The African iris grows prolifically along the Alabama coastline. The plants grow to a height of two to three feet and to a width of three to four feet. The flowers, large and showy, are white with yellow and purple-blue markings. The stalks are very stiff. Each bloom only lasts one day, but they are quickly replaced by another flower.

The rhizomes spread quickly in sandy areas and can create large mounds of beautiful and colorful flowers. These plants can be divided every two to three years, making them very cost efficient.

Pampas Grass

On the shores of the Gulf of Mexico, pampas grass thrives on neglect. It is very easy to grow and doesn't need any care beyond a little trimming. When planting pampas grass be sure you have found the perfect spot. Once it has established itself, nothing short of heavy equipment will move it.

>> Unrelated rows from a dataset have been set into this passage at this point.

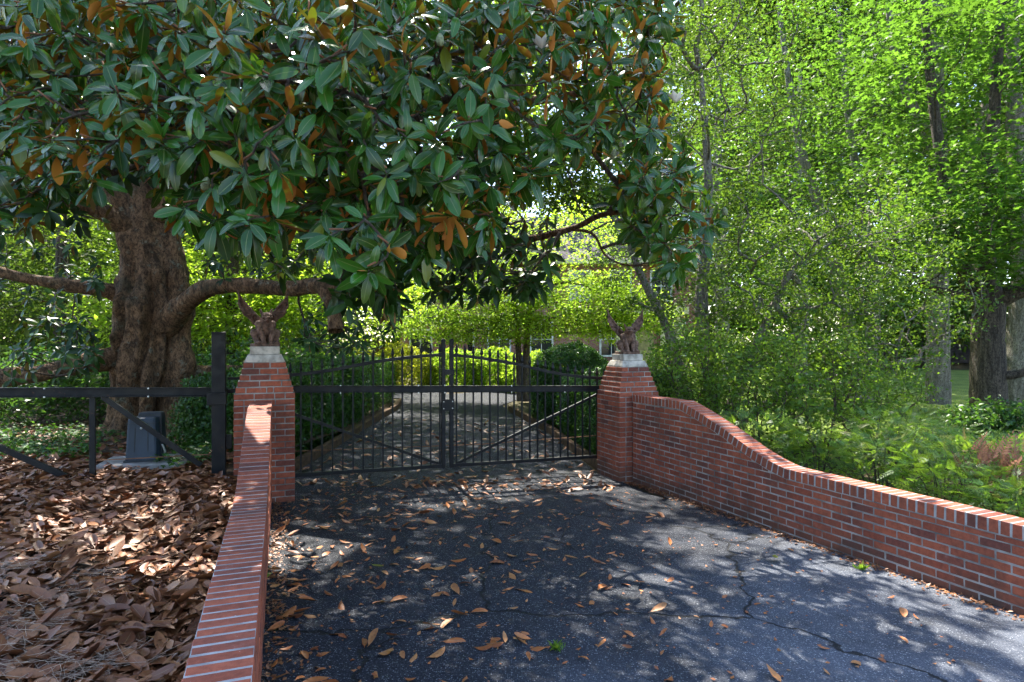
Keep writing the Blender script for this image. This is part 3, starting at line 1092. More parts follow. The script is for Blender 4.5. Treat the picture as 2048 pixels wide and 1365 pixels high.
# centre stiles
for t in (TC-0.055, TC+0.055):
    m = MB().box((t, 0, 0.94), (0.052, 0.045, 1.68)); m.frustum((t, 0, 1.78), (0.029, 0.025), (0.016, 0.014), 0.02)
    m.build('stile', M['steel'], gate, bevel=0.004)
for t in (T0, T1):
    MB().box((t, 0, 0.75), (0.05, 0.05, 1.27)).build('stile', M['steel'], gate, bevel=0.004)
# carrier rail, two angle flanges and a web, reaching past the pillar
railz = lambda t: 1.142+sl(t)
MB().bar((T0, -0.035, railz(T0)), (T1, -0.035, railz(T1)), 0.026, 0.066).bar((T0, -0.05, railz(T0)+0.038), (T1, -0.05, railz(T1)+0.038), 0.055, 0.010).bar((T0, -0.05, railz(T0)-0.038), (T1, -0.05, railz(T1)-0.038), 0.055, 0.010).build('carrier_rail', M['steel'], gate, bevel=0.002)
# pickets
pk = MB()
def picket_mesh(h):
    m = MB()
    m.box((0, 0, h/2), (0.019, 0.019, h))
    m.box((0, 0, h-0.118), (0.030, 0.030, 0.020))
    m.frustum((0, 0, h-0.10), (0.010, 0.010), (0.019, 0.019), 0.030)
    m.frustum((0, 0, h-0.07), (0.019, 0.019), (0.002, 0.002), 0.095)
    return m.mesh('picket')
ts = [0.09-0.12*2, 0.09-0.12]+[0.09+0.1236*i for i in range(15)]+[2.046+0.117*i for i in range(20)]
for t in ts:
    zb = 0.15+sl(t)*0.45
    h = archs(t)+0.135-zb
    me = picket_mesh(h); me.materials.append(M['steel'])
    o = link('picket', me, None, gate); o.location = (t, 0, zb)
# braces
MB().bar((-0.25, 0.022, 0.99), (TC-0.09, 0.022, 0.145), 0.03, 0.035).build('brace', M['steel'], gate)
MB().bar((TC+0.12, 0.022, 0.14), (T1-0.05, 0.022, 1.07), 0.03, 0.035).build('brace', M['steel'], gate)
for t in (0.55, 1.52, TC-0.055, 2.8, 3.6):
    for dz in (0.047, -0.047):
        m = MB(); m.tube([(t, -0.082, railz(t)+dz*0.98), (t, -0.066, railz(t)+dz*0.98)], [0.009, 0.009], 6); m.build('bolt', M['bolt'], gate)
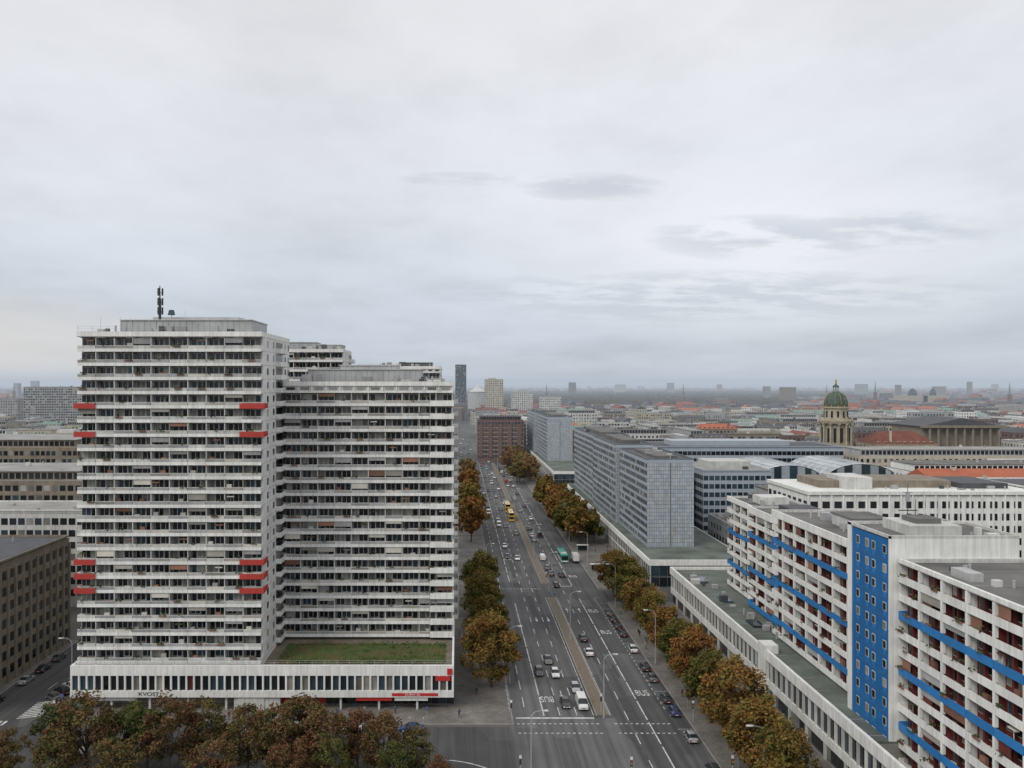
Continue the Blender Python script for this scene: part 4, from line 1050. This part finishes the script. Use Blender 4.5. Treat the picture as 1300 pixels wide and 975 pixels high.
def mask(cx,cz,rx,rz):
    a=M('POWER',M('DIVIDE',M('SUBTRACT',px_,cx),rx),2); b=M('POWER',M('DIVIDE',M('SUBTRACT',pz_,cz),rz),2)
    return M('SUBTRACT',1.0,M('ADD',a,b),clamp=True)
c=mixc(nt,c,(.80,.74,.67),M('MULTIPLY',mask(-.62,.03,.32,.10),.6))
c=mixc(nt,c,(.90,.90,.91),M('MULTIPLY',mask(.40,.17,.42,.13),.55))
msk=M('MAXIMUM',M('MAXIMUM',mask(.17,.25,.10,.02),mask(.40,.185,.17,.032)),M('MAXIMUM',mask(.55,.195,.14,.03),M('MAXIMUM',mask(.34,.112,.40,.035),mask(-.0,.26,.08,.010))))
st=M('MULTIPLY',M('POWER',msk,.6),ramp(nt,n3,[(.42,g(0)),(.56,g(1))]))
c=mixc(nt,c,(.50,.53,.60),M('MULTIPLY',st,.65))
sk=N(nt,'ShaderNodeMix',data_type='RGBA',blend_type='ADD'); sk.inputs[0].default_value=.01
nt.links.new(c,sk.inputs[6]); nt.links.new(sky.outputs[0],sk.inputs[7])
nt.links.new(sk.outputs[2],bg.inputs['Color']); bg.inputs['Strength'].default_value=1.0
sd=bpy.data.lights.new('sun','SUN'); sd.energy=1.4; sd.angle=math.radians(22); sd.color=(1,.95,.87)
so=bpy.data.objects.new('sun',sd); scene.collection.objects.link(so)
dirv=Vector((math.sin(AZ)*math.cos(EL),math.cos(AZ)*math.cos(EL),math.sin(EL)))
so.rotation_euler=dirv.to_track_quat('Z','Y').to_euler(); so.location=dirv*200
# ------------------------------------------------------------------ camera
cd=bpy.data.cameras.new('camera'); cam=bpy.data.objects.new('camera',cd); scene.collection.objects.link(cam)
cam.location=(0,0,H); cam.rotation_euler=(math.pi/2,0,0); cd.sensor_width=36; cd.lens=36*1000/1300; cd.shift_x=(650-582)/1300; cd.shift_y=0
cd.clip_start=.5; cd.clip_end=60000
scene.camera=cam
scene.view_settings.view_transform='Standard'; scene.view_settings.look='None'; scene.view_settings.exposure=0
print('city buildings',cnt)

This showy grass can grow up to ten feet tall. The flowers resemble large plumes and grow to about a foot in length. The plumes are usually white, but they can also be pink or a very pale blue. Although pampas grass is beautiful, it can be dangerous too. The greenish blue leaves are razor sharp and can readily slice you wide open, so don’t play with the pampas grass!

Blue Pacific Juniper

The blue Pacific juniper loves to grow in the sandy dunes near the coastline. This is a low growing plant that spreads incredibly quickly and makes a great ground cover. The foliage is green in color but sometimes has a bluish tint to it. A member of the evergreen family, it is salt, heat and drought tolerant.

It grows to a height of ten to twelve inches and spreads out as far as six feet. It looks great on raised beds or along walls where it can drape itself.